At Alice Tully she’ll be singing that incredibly haunting number as well as the ‘Sailor’s Tango,’ both from the 1929 Brecht-Weill “Happy End,” a cynical morality saga of good (Salvation Army) and bad (Al Capone types) set in a movie-imagined 1920s never-neverland Chicago.

From “Marie Galante” (Jacques Deval and Weill, 1934), a melodrama about the short unhappy life and death of a goodhearted prostitute in the Canal Zone, Bebe will do four songs, all in French: “Le Roi d’Aquitaine,” ‘J’attends en navire,” “Les filles de Bordeaux,” and “Le train du ciel.”

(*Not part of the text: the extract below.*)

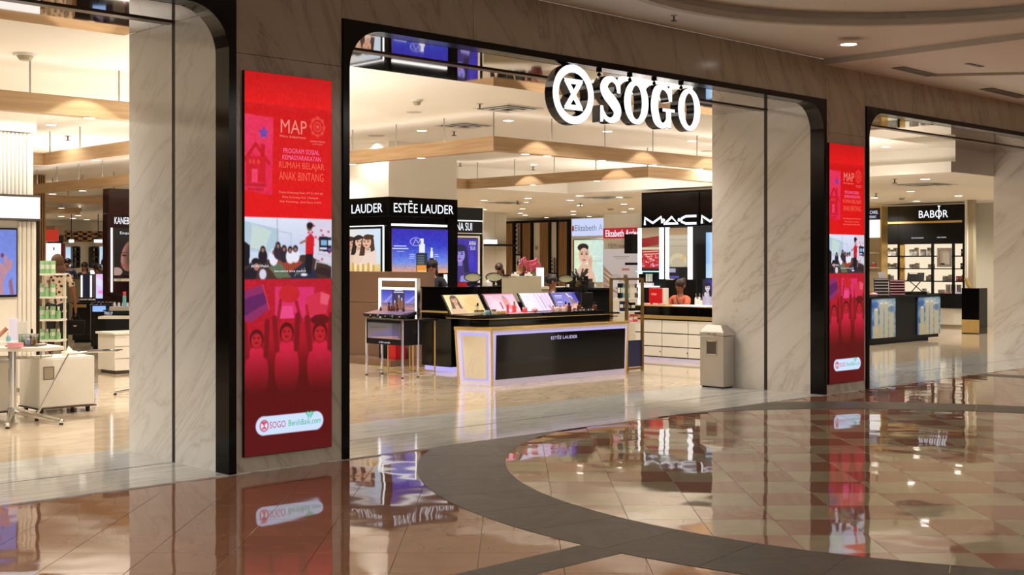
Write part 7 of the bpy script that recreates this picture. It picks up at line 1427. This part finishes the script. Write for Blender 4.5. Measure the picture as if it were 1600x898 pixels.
xf = camface(1431, 25.2); t = thing('folding_display', 'black folding display stand with slanted top on the printed counter', 'display stand', xf((0, 0, zt))); zz = H + (HZ - 426)*k_; w = 16*k_
build('display_board', G(xf).add([(-w*.9, .0, zz - .16), (w*.75, .0, zz - .16), (w, -.12, zz), (-w*.6, -.12, zz), (-w*.9, .03, zz - .17), (w*.75, .03, zz - .17), (w, -.10, zz - .01), (-w*.6, -.10, zz - .01)], [(0, 1, 2, 3), (4, 5, 6, 7), (0, 1, 5, 4), (1, 2, 6, 5), (2, 3, 7, 6), (3, 0, 4, 7)]), m_blk, t)
build('top_label', G(xf).add([(-w*.5, -.085, zz - .025), (w*.3, -.085, zz - .025), (w*.32, -.1, zz - .003), (-w*.48, -.1, zz - .003)], [(0, 1, 2, 3)]), m_wp, t)
for a, b in ((-.8, .8), (.8, -.8)): build('display_leg', G(xf).tube([(a*w, .1, zt + .01), (b*w*.8, -.05, zz - .15)], .01, 6), m_blk, t)
build('display_shelf', G(xf).box(-w*1.1, w*1.1, -.1, .14, zt + .05, zt + .065), m_blk, t); build('foot_rail', G(xf).box(-w*1.1, w*1.1, -.01, .01, zt, zt + .05), m_blk, t)
tag(build('pink_cloth', G().ball(camface(1364, 24.0)((0, .05, zt + .041)), .09, .07, .04, 10, 6), m_rosec, smooth=True), 'small pale pink pouch on the printed counter', 'pouch')

# ---------------------------------------------------------------- look-alikes are told apart by their order across the picture
ORDW = ['leftmost', 'second from left', 'third from left', 'fourth from left', 'fifth from left', 'sixth from left', 'seventh from left', 'eighth from left', 'ninth from left', 'tenth from left', 'eleventh from left', 'twelfth from left']
byl = {}
for o in SC.objects:
    if o.parent is None and 'label' in o: byl.setdefault(o['label'], []).append(o)
for lb, L in byl.items():
    if 1 < len(L) <= 14:
        def sx_(o): p = o.location; return (p.x*SI - p.y*CO)/(p.x*CO + p.y*SI)
        L.sort(key=sx_)
        for i, o in enumerate(L):
            w = 'rightmost' if i == len(L) - 1 else (ORDW[i] if i < 12 else 'second from right')
            if len((lb + ', ' + w).split()) <= 16: o['label'] = lb + ', ' + w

And from “Lost in the Stars” (Maxwell Anderson and Weill, 1949), the title song.

Neuwirth was far too young to see and hear Lenya in “Threepenny” on Christopher Street, but she has, of course, listened to Lenya on CD, and was herself a Pirate Jenny at ACT (American Conservatory Theatre) in San Francisco five years ago.

Far more recently, she and Roger Rees and Ann Reinking and music director Leslie Stifleman got together to work up a Kurt Weill show of their own for Off or Off-Off Broadway. Last October there was what is called a “presentation” of it at a rehearsal studio in this city.

“Roger invited Robert Bass to see it” — and that’s how Neuwirth and Rees find themselves on the bill at Alice Tully this Wednesday. Executives of the Kurt Weill Foundation were also invited and did attend.

All she’ll say about the project is that “it’s set in a harbor bar, and there’s a bartender, and two rough guys, and a woman, and everybody sings, and we dance a little” — anybody who saw, for one excitement, “Chicago,” knows how Bebe Neuwirth can dance.

What’s the working title of your show-in-progress?

“That should probably be for another interview.”

Does the woman in it have a name?

“If she does, that would be known only to me. For an actor, there are things about a character that nobody else knows, or should.”

Surabaya Bebe: We burn at your touch.

You got no heart, Bebe, but oh, we love you so much.